[r-t] Method extension

Philip Earis pje24 at cantab.net
Tue Apr 28 03:33:55 UTC 2015

"What limitations? Can you give an example of something that ought to be 
considered an extension that is not covered, and does not introduce some 
obvious feature that is not present at the lower stage?"

I am not disputing that your algorithm can generate methods at different 
stages with close similarities.  I agree that such an algorithm has use in 
an advisory capacity if someone wants to generate methods.

But it is clear that no algorithm can (or should) produce a 1:1 mapping for 
(method at stage a : method at stage b).  You acknowledge this yourself, eg 
with Cambridge Minor possibly extending to Yorkshire, Lincolnshire, etc.

This, to my mind, makes the case for mandating the use of an extension 
algorithm very weak.

Why?  Well, say that you start with Oxford TB minor, and no 8-bell methods 
have yet been rung.  A band wishing to use your algorithm to extend this to 
8 could (with good reason) end up with the method known as Barry Peachey's 
Dog.
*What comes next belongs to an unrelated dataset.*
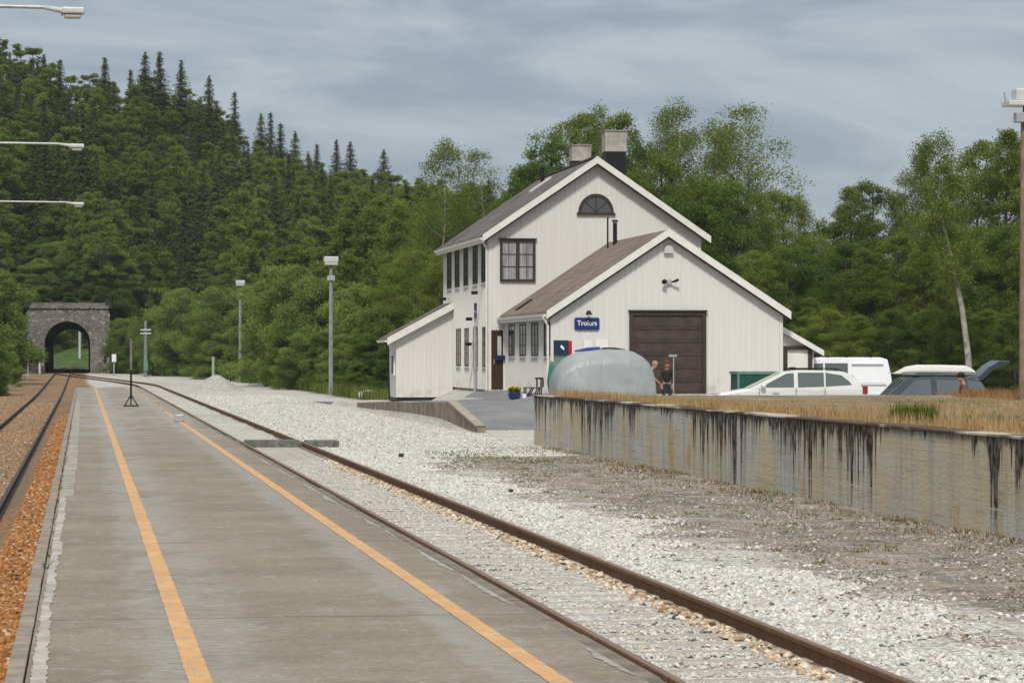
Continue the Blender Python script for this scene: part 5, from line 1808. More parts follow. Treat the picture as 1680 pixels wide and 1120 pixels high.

A separate band, starting with Kent TB Minor, might chose to extend to 
what we know as Kent Major. Before long there would be a clamour to 
hard-code some arbitrary preferences (like the length of the lead must 
remain constant, or must extend with stage, or whatever) into the extension 
rules.  And before long you'd end up with a heavily parameterised mess, like 
the current Decisions, that would continually introduce new loopholes and 
problems (like with extending the method where the treble plain-hunts to 
n-1th place).

You will also end up under fire from the ringer in the street when you say 
that the method known as London actually shouldn't be as it no longer forms 
a valid extension, and myriad other examples of historical baggage now and 
in the future.

I don't really get Richard Johnston's point that a more liberal approach 
would lead to "poor extensions".  There's no shortage of terrible extensions 
at the moment that comply with the current Decisions, nor indeed or terrible 
new methods rung.  Why is this an argument not to trust bands?  I agree that 
a liberal approach could result in terrible methods being rung, but to my 
mind the status quo often mandates terrible methods being named thus.  It 
hardly seems like a better situation.